In Australia, we talked to unions, welfare organisations, health charities and human rights lawyers, as well as technologists, cryptographers and coders. Civil society has a unique role to play by finding diverse allies from across the political spectrum. Industry can help us do this, but they cannot do it without us.

Our job is to challenge the official narrative and change the calculus in the minds of elected decision makers.

In seeking to break encryption, government agencies prioritise their own interests over those of the citizen they are supposed to protect. They want to create technical tools they can stockpile as an arsenal of digital weapons to use against their enemies (whoever they may be). 

But this is like stockpiling weapons while claiming you are preparing for peace. It’s not possible. 

Activists are the people who will beat these digital swords into networked ploughshares. We were not successful in Australia, but we did manage, for a brief moment, to break the bipartisan consensus on national security. That may sound small, but it’s not. 

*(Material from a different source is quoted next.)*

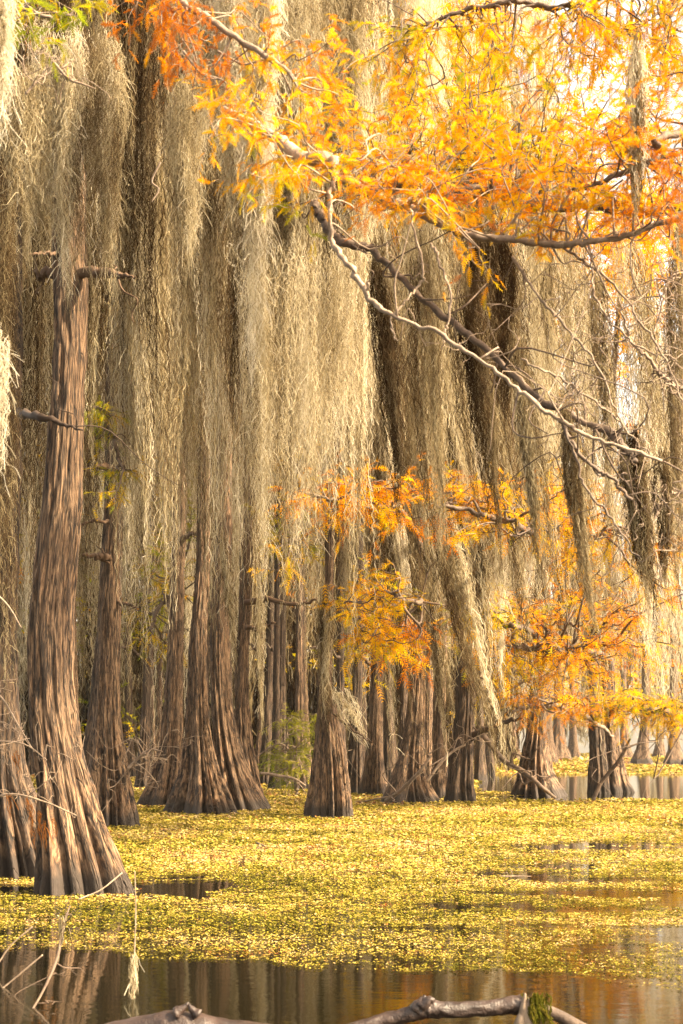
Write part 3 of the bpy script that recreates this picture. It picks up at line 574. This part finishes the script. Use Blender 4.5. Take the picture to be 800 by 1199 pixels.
woods('dim brown woods closing the grove behind the last trunks',[(-350,600,88,125,8,30,260,60,1.3,.46),(-350,600,80,100,2,8,90,50,1.2,.18),(-150,590,70,88,3,15,150,60,1.0,.16),(-250,580,84,96,1.5,6,160,60,1.1,.12)],MOSS,  # tall woods toned up as glow, low woods toned down as shade
  [(-300,600,45,85,9,26,80,34,1.2,.24),(-100,560,60,90,1.5,10,44,22,1.0,.18)])
woods('pale hazy woods across the open water',[(540,1000,170,260,6,24,150,40,2.4,.66)],MOSS,
  [(560,1000,60,130,8,28,60,30,1.5,.5),(560,1000,140,230,6,20,60,26,2.4,.45)])
# trailing moss on the trunks' lower parts and dry wisps
for lab,u,v0,v1,w,d,lean,tone,n in [
 ('moss tuft clinging to the neck of the bottle shaped cypress',383,700,850,26,29.6,.0,.5,160),
 ('curved moss strand trailing off the bottle shaped cypress',400,810,880,26,29.3,.5,.6,70),
 ('thin moss tail hanging in front of the narrow clump trunk',303,700,850,10,31,.02,.62,60),
 ('thin moss rope hanging in front of the broadest clump trunk',262,640,790,14,30.5,.1,.6,80),
 ('moss tail between the slim cypress and the upright one',505,690,880,20,35,.1,.42,110),
 ('moss beard on the limb of the skirted cypress',582,790,880,26,40,.0,.4,110),
 ('moss beard high on the pair of trunks in open water',700,730,830,40,43,.0,.42,150),
 ('moss beard high on the wide skirted cypress',632,700,850,40,41,.0,.42,160)]:
    hank(lab,'thin moss tails low among the trunks',u,v0,v1,w,d,lean,tone,n)

# ================================================================== DEAD WOOD AND SMALL THINGS
def dead(name,label,cat,pts,mat,forks,sides=8,rough=.15,fl=(.15,.5),group=None):
    W=np.array([[*P(u,v,d),hw*d/F] for u,v,d,hw in pts]); loc=W[0,:3].copy(); c=catmull(W,8*len(pts)); g=Geo()
    tube(g,c[:,:3],c[:,3].clip(.002),sides,.5,rough,7)
    o=link(name,g.mesh(name,mat,loc,True),None,loc,label,cat,group)
    for k in range(forks):
        i=int(RNG.integers(2,len(c)-1)); L=RNG.uniform(*fl)*pts[0][2]/15
        e=c[i,:3]+np.array([RNG.normal(0,.8),RNG.normal(0,.5),RNG.normal(.15,.6)])*L; e[2]=max(e[2],.02)
        p=twig_paths(c[i,:3],e,.22); gg=Geo(); tube(gg,p,np.linspace(max(.003,c[i,3]*.5),.002*pts[0][2]/12,len(p)),5)
        for _ in range(2):
            j=int(RNG.integers(3,len(p)-1)); e2=p[j]+RNG.normal(0,.3,3)*L; q=twig_paths(p[j],e2,.2,4); tube(gg,q,np.linspace(.003*pts[0][2]/12,.0015*pts[0][2]/12,len(q)),4)
        link('twig',gg.mesh('twig',mat,loc,True),o)
    return o
dead('fallen_branch','dark dead branch slanting into the water right of the grove','branch',[(565,860,36,3),(590,890,36,3.2),(615,905,35.5,3),(635,922,35,2.6),(650,934,36,1.6)],TW_DARK,5)
dead('fallen_branch','dark bare branch leaning in front of the pair of trunks','branch',[(694,938,38.5,2.5),(705,915,38.5,2.4),(725,890,38.3,2.2),(738,865,38,1.2)],TW_DARK,3)
dead('fallen_branch','low bare branch leaning on the foot of the upright cypress','branch',[(452,938,37,2.6),(470,925,36.5,2.4),(490,905,36,2),(505,885,36,1.4)],TW_MID,5)
dead('dead_twigs','spray of pale dead twigs beside the very dark stout cypress','twigs',[(500,915,36,1.6),(515,895,36,1.8),(530,880,36,1.5),(545,872,36,1.1)],TW_PALE,9)
dead('fallen_branch','pale fallen branch lying in the weed left of the lime sapling','branch',[(305,905,40,1.5),(325,908,40,1.9),(345,912,40,1.6),(358,920,40,1)],TW_PALE,2)
dead('dead_twigs','tangle of dry twigs beside the deeply fluted cypress','twigs',[(150,900,26.5,1.8),(162,888,26.5,1.8),(176,878,26.4,1.2),(190,880,26.3,1)],TW_MID,12)
dead('dead_twigs','pale curling twigs tangled on the limb over the skirted cypress','twigs',[(590,812,40,2),(620,795,39.5,1.8),(650,790,39.5,1.5),(680,800,39,1)],TW_PALE,12)
for lab,pp in [('upper spray of dry curling twigs at the left edge',[(-30,800,12.5,1.5),(0,815,12.4,1.3),(22,850,12.3,1),(40,880,12.3,.7)]),('middle spray of dry curling twigs at the left edge',[(-30,870,12.3,1.4),(0,868,12.2,1.2),(30,872,12.2,1),(55,890,12.2,.7)]),('lowest dry twig reaching across the base of the leaning cypress',[(-30,945,12.6,1.6),(10,930,12.5,1.4),(50,938,12.5,1.2),(90,955,12.5,.8)])]:
    dead('dead_twigs',lab,'twigs',pp,TW_MID,8)
dead('bare_branch','single bare twig slanting up across the leaning trunk','branch',[(-10,690,12.6,1.2),(10,710,12.6,1.2),(25,735,12.6,.8)],TW_PALE,1)
g=Geo()
for u,v,l in [(36,942,50),(44,950,40),(30,935,25),(52,962,42),(18,880,30),(10,930,35),(60,960,22)]:
    strands(g,P(u,v,12.3),P(u+4,v+l,12.3),.022,9,.007,.05,.02,.97,taper=.5,locks=3)
loc=P(40,940,12.3); link('dead_foliage',g.mesh('dead_foliage',DEADL,loc),None,loc,'rusty dried leaves dangling in front of the leaning cypress base','dead leaves')
for lab,pp in [('star of pale crossing twigs among the upper left moss clumps',[(62,72,9.3,1.6),(80,92,9.3,1.6),(96,98,9.3,1.2),(112,104,9.3,.7)]),('grey crooked twigs left of the star of pale twigs',[(30,110,9.3,1.4),(48,92,9.3,1.4),(66,82,9.3,1),(84,76,9.3,.6)]),('pale zigzag twig caught in the curtain moss',[(188,190,13,1.2),(178,212,13,1.1),(186,222,13,1.1),(178,236,13,.7)]),('thin pale twigs crossing the whitish moss at the top',[(255,60,10,1.4),(285,75,10,1.3),(310,70,10,1),(335,85,10,.7)]),('tangled bare twigs under the orange fan at the top',[(215,60,10.4,1.6),(235,85,10.3,1.4),(262,95,10.3,1.1),(280,120,10.3,.7)])]:
    dead('dead_twigs',lab,'twigs',pp,TW_PALE if 'pale' in lab else TW_MID,0 if 'zigzag' in lab else 7,fl=(.15,.6))
for lab,pp in [('small dry stick floating on the weed below the bottle shaped cypress',[(300,990,22,.9),(307,996,21.5,.9),(312,1003,21,.5)]),('short dark stick lying on the weed at the middle right',[(585,1032,16.4,.9),(600,1029,16.4,.9),(622,1031,16.4,.5)])]:
    pp=[(u,water_v(d)-2,d,r) for u,v,d,r in pp]; dead('floating_stick',lab,'stick',pp,TW_MID,1,fl=(.1,.2))
# twigs standing in the near water
dead('bare_branch','forked dark twig rising out of the near water at lower left','branch',[(28,1198,8.2,1.2),(48,1165,8.4,1.5),(66,1125,8.6,1.9),(74,1085,8.7,2),(82,1060,8.8,.8)],TW_DARK,4,fl=(.2,.45))
dead('bare_branch','pale thin stick slanting out of the water at the left edge','branch',[(0,1160,9,1),(24,1140,9,.9),(50,1118,9,1)],TW_PALE,0)
dead('bare_branch','pale thin stick beside the left edge above the weed line','branch',[(-6,1135,9.6,.9),(12,1108,9.6,.8),(38,1085,9.6,.8)],TW_PALE,0)
dead('bare_branch','pale stick leaning from the weed to the trunk base','branch',[(92,1053,13,1),(118,1042,13.1,.9),(143,1022,13.2,.9)],TW_PALE,0)
dead('hanging_vine','thin pale strand hanging straight down in front of the dark water gap','vine',[(158,1020,8.6,.5),(159,1070,8.6,.7),(157,1130,8.6,.7),(156,1160,8.6,.6)],TW_PALE,0)
hank('small frayed moss tuft at the end of the hanging pale strand','thin moss tails low among the trunks',156,1120,1188,10,8.6,0,.6,40,curl=.012)
hank('little moss scrap caught on the forked twig in the near water','thin moss tails low among the trunks',71,1075,1110,10,8.65,0,.5,34,curl=.012)

# the driftwood in the foreground
def lathe_along(g,path,rad,sides,seed,amp=.1):
    tube(g,path,rad,sides,.5,amp,seed)
loc=P(215,1190,7.5); loc[2]=0
lg=Geo(); c=catmull([[*P(80,1222,7.5),.05],[*P(130,1209,7.5),.06],[*P(175,1203,7.5),.08],[*P(212,1202,7.5),.10],[*P(262,1210,7.5),.09],[*P(330,1218,7.5),.09],[*P(400,1228,7.5),.08]],70)
tube(lg,c[:,:3],c[:,3]*.9,20,.5,.08,4)
log=link('driftwood_log',lg.mesh('driftwood_log',LOGM,loc,True),None,loc,'pale weathered driftwood hump with a broken knot at the bottom edge','log')
kg=Geo(); tube(kg,catmull([P(205,1186,7.45),P(214,1181,7.45),P(221,1174,7.45)],8),np.linspace(.035,.006,8),8,.5,.3,3); tube(kg,catmull([P(232,1188,7.45),P(224,1181,7.45),P(221,1175,7.45)],8),np.linspace(.03,.006,8),8,.5,.3,5)
link('broken_knot',kg.mesh('broken_knot',LOGM,loc,True),log)
loc=P(500,1190,7.75); loc[2]=0
lg=Geo(); W=np.array([[*P(u,v,d),r*d/F] for u,v,d,r in [(350,1222,7.7,7),(400,1206,7.72,9),(450,1193,7.75,10.5),(482,1184,7.75,12),(500,1178,7.75,14),(522,1180,7.75,11.5),(570,1178,7.78,11.5),(605,1173,7.8,12.5),(617,1176,7.8,13)]]); c=catmull(W,90)
c[:,2]-=.012; tube(lg,c[:,:3],c[:,3]*.82,24,.5,.16,9)
log=link('driftwood_log',lg.mesh('driftwood_log',LOGM,loc,True),None,loc,'wet brown driftwood limb with a green moss tuft on its broken end','log')
kg=Geo(); tube(kg,catmull([P(485,1183,7.72),P(494,1172,7.72),P(498,1166,7.72)],8),np.linspace(.04,.008,8),10,.5,.3,3); tube(kg,catmull([P(494,1178,7.72),P(503,1171,7.70),P(508,1172,7.69)],8),np.linspace(.04,.015,8),8,.5,.3,8)
link('knot',kg.mesh('knot',LOGM,loc,True),log)
kg=Geo()
for du,dv,h in [(612,1180,-24),(616,1186,-22),(619,1190,-20),(609,1190,-12)]: tube(kg,catmull([P(du,dv+14,7.76),P(du+1,dv,7.74),P(du+3,dv+h*.7,7.74)],8),np.linspace(.035,.006,8),6,.5,.3,int(du))
link('splinter',kg.mesh('splinter',TW_MID,loc,True),log)
kg=Geo()
for k in range(26):
    a=P(RNG.uniform(614,640),RNG.uniform(1164,1184),7.76+RNG.normal(0,.03)); strands(kg,a,a+[RNG.normal(.03,.02),0,-.13],.02,26,.005,.015,.006,.5,taper=.8,locks=3)
link('moss_tuft',kg.mesh('moss_tuft',GREENMOSS,loc),log)
kg=Geo(); tube(kg,catmull([P(600,1180,7.84),P(632,1182,7.82),P(655,1190,7.8),P(690,1208,7.75)],20),np.linspace(.045,.03,20),12,.5,.1,3)
link('branch_stub',kg.mesh('branch_stub',TW_DARK,loc,True),log)

# the air
hv=[];
m,nt=new_mat('haze_air'); pv=nt.nodes.new('ShaderNodeVolumePrincipled'); pv.inputs['Density'].default_value=HAZE; pv.inputs['Color'].default_value=(.95,.9,.82,1); pv.inputs['Anisotropy'].default_value=.3
o=nt.nodes.new('ShaderNodeOutputMaterial'); nt.links.new(pv.outputs[0],o.inputs['Volume'])
X,Y0,Y1,Z0,Z1=1000.,-70.,1600.,-1.5,60.
v=np.array([[-X,Y0,Z0],[X,Y0,Z0],[X,Y1,Z0],[-X,Y1,Z0],[-X,Y0,Z1],[X,Y0,Z1],[X,Y1,Z1],[-X,Y1,Z1]])
link('haze',mesh_np('haze',v,np.array([[0,3,2,1],[4,5,6,7],[0,1,5,4],[1,2,6,5],[2,3,7,6],[3,0,4,7]]),m),kind='stuff')
# ================================================================== SKY, SUN, CAMERA
SUN_EL,SUN_AZ=math.radians(38),math.radians(110)      # azimuth clockwise from +Y (north)
sc=bpy.context.scene
w=bpy.data.worlds.new('World'); sc.world=w; w.use_nodes=True; nt=w.node_tree; nt.nodes.clear()
sk=nt.nodes.new('ShaderNodeTexSky'); sk.sky_type='NISHITA'; sk.sun_disc=False; sk.sun_elevation=SUN_EL; sk.sun_rotation=SUN_AZ; sk.dust_density=4.0; sk.air_density=1.0; sk.ozone_density=1.0
bg=nt.nodes.new('ShaderNodeBackground'); bg.inputs[1].default_value=.125; o=nt.nodes.new('ShaderNodeOutputWorld')
hs=N(nt,'ShaderNodeHueSaturation',Saturation=.45,Value=1.35); nt.links.new(sk.outputs[0],hs.inputs['Color']); nt.links.new(hs.outputs[0],bg.inputs[0]); nt.links.new(bg.outputs[0],o.inputs[0])
sl=bpy.data.lights.new('sun','SUN'); sl.energy=5.0; sl.angle=math.radians(1.5); sl.color=(1,.90,.74)
so=bpy.data.objects.new('sun',sl); C.objects.link(so)
dirv=Vector((math.sin(SUN_AZ)*math.cos(SUN_EL),math.cos(SUN_AZ)*math.cos(SUN_EL),math.sin(SUN_EL)))
so.rotation_euler=dirv.to_track_quat('Z','Y').to_euler(); so.location=(20,-20,30)
cam=bpy.data.cameras.new('camera'); co=bpy.data.objects.new('camera',cam); C.objects.link(co); sc.camera=co
co.location=(0,0,CAM_H); co.rotation_euler=(math.pi/2,0,0)
cam.sensor_fit='VERTICAL'; cam.sensor_height=36; cam.lens=F/1199*36; cam.shift_y=(V0-599.5)/1199; cam.clip_start=.1; cam.clip_end=3000
cam.dof.use_dof=True; cam.dof.focus_distance=18; cam.dof.aperture_fstop=4.0
vs=sc.view_settings; vs.view_transform='Standard'; vs.look='None'; vs.exposure=1.95; vs.gamma=1; vs.use_curve_mapping=False
vs.use_white_balance=True; vs.white_balance_temperature=8600; vs.white_balance_tint=10
sc.cycles.max_bounces=6; sc.cycles.diffuse_bounces=4; sc.cycles.glossy_bounces=3; sc.cycles.transmission_bounces=3
sc.cycles.use_denoising=True
try: sc.cycles.denoiser='OPENIMAGEDENOISE'
except Exception: pass
tot=sum(len(o.data.polygons) for o in sc.objects if o.type=='MESH'); print('FACES',tot,'OBJECTS',len(sc.objects))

For the last 20 years, the majority of politicians have waved through reforms that affect national security. Digital Rights Watch collected 15,000 submissions from the public on encryption laws, in a world in which we are told people don’t care about privacy and don’t understand encryption. 

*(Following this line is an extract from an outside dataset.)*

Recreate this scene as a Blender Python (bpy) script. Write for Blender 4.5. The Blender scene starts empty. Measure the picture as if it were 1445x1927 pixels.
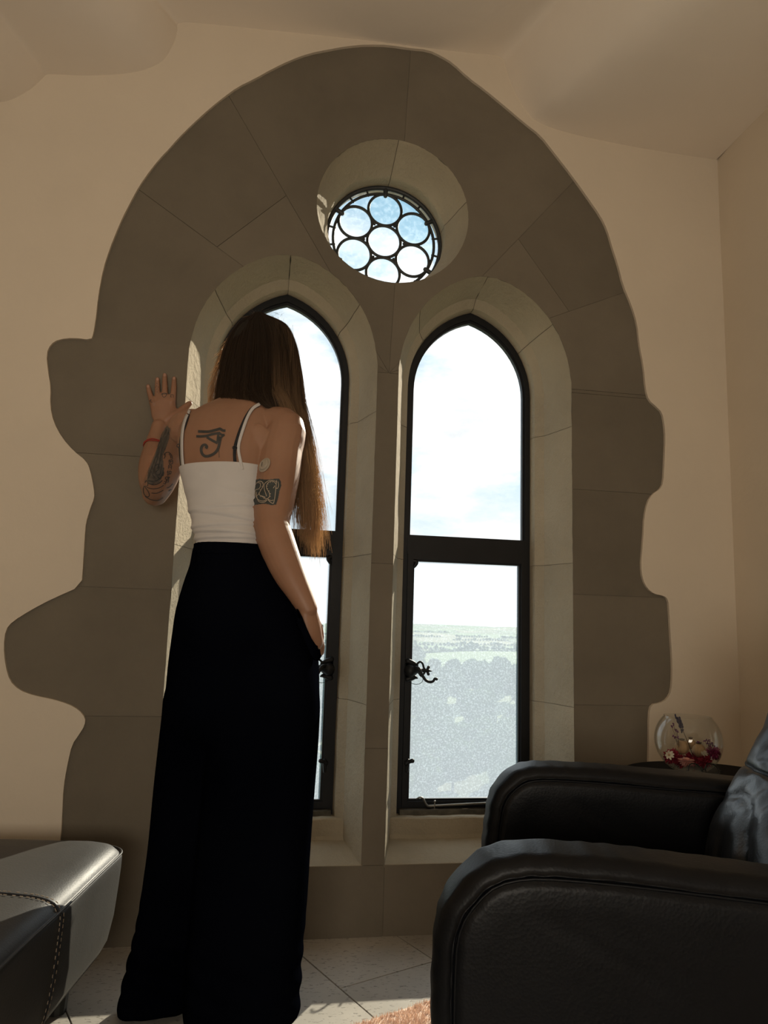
import bpy, bmesh, math, random
import numpy as np
from mathutils import Vector, Matrix, noise
from mathutils.bvhtree import BVHTree
from mathutils.geometry import delaunay_2d_cdt
random.seed(7); rng = np.random.default_rng(7)
S = bpy.context.scene
COL = S.collection
R = math.radians

# ------------------------------------------------------------------ camera
FPX, YAW, PITCH, ROLL = 1367.5, 9.3, 8.5, 1.78
CAM = Vector((0.0, -2.0923, 0.85))
IW, IH = 1445, 1927
_cy, _sy, _cp, _sp = math.cos(R(YAW)), math.sin(R(YAW)), math.cos(R(PITCH)), math.sin(R(PITCH))
CF = Vector((_sy*_cp, _cy*_cp, _sp)); _r = Vector((_cy, -_sy, 0)); _u = _r.cross(CF)
CR = _r*math.cos(R(ROLL)) + _u*math.sin(R(ROLL)); CU = -_r*math.sin(R(ROLL)) + _u*math.cos(R(ROLL))
cd = bpy.data.cameras.new('camera'); cam = bpy.data.objects.new('camera', cd); COL.objects.link(cam)
cd.sensor_fit = 'VERTICAL'; cd.sensor_height = 36.0; cd.lens = 36.0*FPX/IH; cd.clip_start = .02; cd.clip_end = 20000
cam.matrix_world = Matrix(((CR.x, CU.x, -CF.x, CAM.x), (CR.y, CU.y, -CF.y, CAM.y), (CR.z, CU.z, -CF.z, CAM.z), (0, 0, 0, 1)))
S.camera = cam
S.view_settings.view_transform = 'Standard'; S.view_settings.look = 'None'
S.view_settings.gamma = 1; S.view_settings.use_curve_mapping = False
S.view_settings.exposure = 0.0

def ray(x, y): return CR*((x-IW/2)/FPX) - CU*((y-IH/2)/FPX) + CF
def W(x, y, Y):
    d = ray(x, y); return CAM + d*((Y-CAM.y)/d.y)
def WZ(x, y, Z):
    d = ray(x, y); return CAM + d*((Z-CAM.z)/d.z)

# ------------------------------------------------------------------ node helpers
def new_mat(name):
    m = bpy.data.materials.new(name); m.use_nodes = True
    nt = m.node_tree; nt.nodes.clear(); return m, nt
def N(nt, t, **kw):
    n = nt.nodes.new(t)
    for k, v in kw.items():
        if k in n.inputs: n.inputs[k].default_value = v
        else: setattr(n, k, v)
    return n
def L(nt, a, b): nt.links.new(a, b)
def ramp(nt, fac, stops):
    r = nt.nodes.new('ShaderNodeValToRGB')
    while len(r.color_ramp.elements) < len(stops): r.color_ramp.elements.new(.5)
    for e, (p, c) in zip(r.color_ramp.elements, stops):
        e.position = p; e.color = (*c, 1) if len(c) == 3 else c
    L(nt, fac, r.inputs['Fac']); return r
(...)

It’s a huge step forward that cracks have appeared between the surveillance state and politicians. Our job is to turn those cracks into chasms — to let the light in — so that lawmakers remember they work for us.

In recent days we have seen raids on several journalists who have been reporting on surveillance agencies seeking greater powers and leaks about war crimes committed by Australian troops. This is an alarming development that signifies a turn towards authoritarianism.

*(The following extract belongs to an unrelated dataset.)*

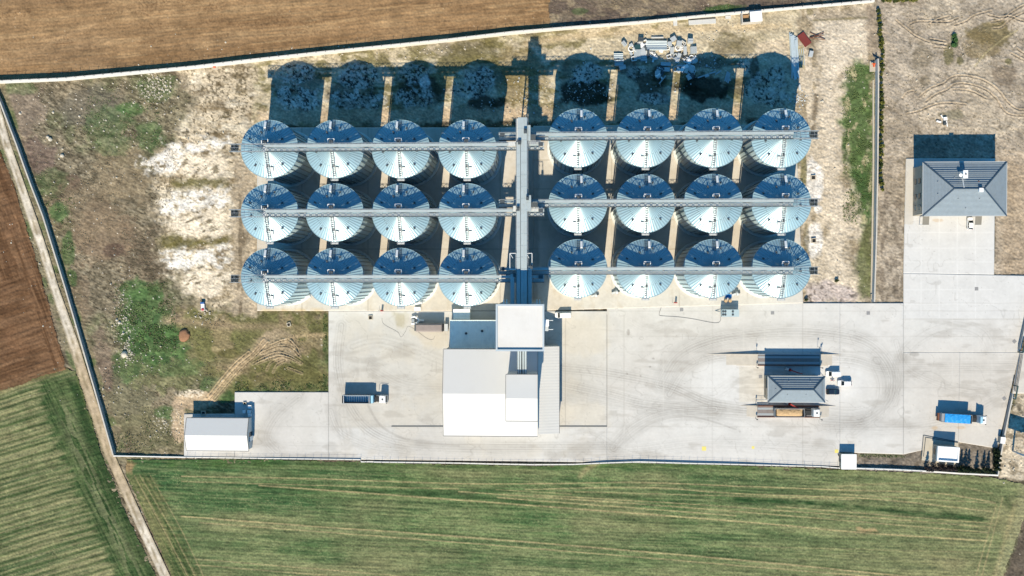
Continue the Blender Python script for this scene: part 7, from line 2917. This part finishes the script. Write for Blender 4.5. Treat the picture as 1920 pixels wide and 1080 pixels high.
rnd = random.Random(21)
hp = []
y = 21
while y < 362:
    fx = np.interp(y, [15, 60, 108, 150, 250, 330, 362], [1646.5, 1649, 1653, 1651.5, 1650.5, 1650, 1654])
    hp.append((fx + rnd.uniform(-1.2, 1.2), y))
    y += rnd.uniform(7.2, 10.5)
sh = [leaves(190, ball_fn(.72, 1.25), .2, 300 + k) for k in range(3)]
prot = [None, None, None]
for i, (x, y) in enumerate(hp):
    k = i % 3
    lab = 'small olive-green shrub in the hedge row along the grey retaining wall'
    s = rnd.uniform(.85, 1.3)
    if prot[k] is None:
        prot[k] = make_tree('hedge_shrub', lab, 'shrub', P3(x, y, 0), 1.0, sh[k], M_SHRUB if k else M_SHRUBD, 'shrubs of the hedge row')
    else:
        dup(prot[k], P3(x, y, 0), rnd.uniform(0, 6), lab, None, s)
for i, x in enumerate((1654, 1660.5, 1667, 1676.5, 1683, 1690, 1699, 1706, 1714)):
    dup(prot[i % 3], P3(x, 1 + (i % 2), 0), rnd.uniform(0, 6), 'small olive-green shrub at the top edge right of the wall end', 'shrubs along the top edge', 1.15)
for i, (x, y, s, lb) in enumerate(((1789, 67, 1.3, 'upper one'), (1791, 76, 1.5, 'middle one'), (1788, 84.5, 1.3, 'lower one'))):
    make_tree('green_bush', 'fresh green bush on the grey eastern plot, %s of three' % lb, 'bush', P3(x, y, 0), .6, leaves(240, ball_fn(.95, .55 * s), .2, 400 + i), mat('bush_green', (.06, .14, .045), .8, 0, .2, .4, 1.0), 'three green bushes on the eastern plot')
for i, (x, y, lb) in enumerate(((1568, 526, 'in the pinkish gravel right of the silos'), (1511, 562, 'at the corner of the silo pad and the yard'))):
    make_tree('green_bush', 'small dark bush ' + lb, 'bush', P3(x, y, 0), .8, leaves(160, ball_fn(.7, .9), .18, 420 + i), M_SHRUBD)

# dry weeds and tussocks: thousands of small blades, one object
wr = np.random.default_rng(17)


def weeds(name, regs, n, material, smin, smax):
    V, Fc = [], []
    w = np.array([abs(r[2] - r[0]) * abs(r[3] - r[1]) * r[4] for r in regs], dtype=float)
    pk = wr.choice(len(regs), n, p=w / w.sum())
    R = np.array([r[:4] for r in regs], dtype=float)[pk]
    x = R[:, 0] + (R[:, 2] - R[:, 0]) * wr.random(n)
    y = R[:, 1] + (R[:, 3] - R[:, 1]) * wr.random(n)
    keep = fbm(x, y, 22, 901, 3) > .47
    bad = in_quads(x, y, YARD + PAD, 3)
    xl, xr = interp_track(y)
    bad |= (x > xl - 3) & (x < xr + 3)
    x, y = x[keep & ~bad], y[keep & ~bad]
    X, Y = PN(x, y, 0.0)
    n = len(x)
    s = smin + (smax - smin) * wr.random(n) ** 2
    a = wr.random(n) * 6.283
    vs = []
    for k in range(3):
        t_ = a + k * 2.094 + wr.random(n) * .7
        vs.append(np.stack([X + s * np.cos(t_), Y + s * np.sin(t_), np.full(n, -.12)], -1))
    vs.append(np.stack([X + s * .4 * (wr.random(n) - .5), Y + s * .4 * (wr.random(n) - .5), .08 + s * (.4 + .5 * wr.random(n))], -1))
    V = np.stack(vs, 1).reshape(-1, 3)
    b = np.arange(n)[:, None] * 4
    Fc = np.concatenate([b + np.array([[0, 1, 3]]), b + np.array([[1, 2, 3]]), b + np.array([[2, 0, 3]])])
    me = bpy.data.meshes.new(name)
    me.from_pydata(V.tolist(), [], Fc.tolist())
    me.materials.append(material)
    o = bpy.data.objects.new(name, me)
    COL.objects.link(o)
    o['kind'] = 'stuff'
    return o


weeds('dry_weeds', [(60, 150, 330, 560, 1), (190, 560, 330, 850, 1), (330, 590, 600, 730, .8), (1035, -20, 1640, 20, .7), (1650, 20, 1930, 290, .35), (330, 130, 460, 250, .5)], 24000, mat('dry_weed', A(186, 174, 146), .95, 0, .1, .35, .3), .08, .24)
weeds('green_weeds', [(215, 530, 330, 660, 1.2), (85, 370, 140, 540, .7), (430, 715, 610, 735, 1.5), (606, 590, 616, 730, 2), (1580, 125, 1637, 420, 1.1), (1322, 8, 1390, 24, 1.5), (160, 180, 300, 280, .4), (1610, 848, 1700, 858, 1), (200, 780, 360, 850, .3)], 14000, mat('green_weed', (.12, .17, .065), .95, 0, .1, .35, .3), .1, .28)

As keen observers of the surveillance state, digital rights activists are not surprised that agencies would use powers to protect themselves rather than democratic values like freedom of the press. 

In fact, we are ready: to show up with our knowledge, credibility and strategic alliances to shine a light on how we got here and illuminate the path to fixing it.

We may have lost this battle, but the war has only just begun. German revolutionary Rosa Luxemburg wrote about how revolutionary movements are often paved with thunderous defeats. "Where would we be today without those `defeats'", she wrote, "from which we draw historical experience, understanding, power and idealism?".

She concluded that we cannot do without any of them because "each one contributes to our strength and understanding".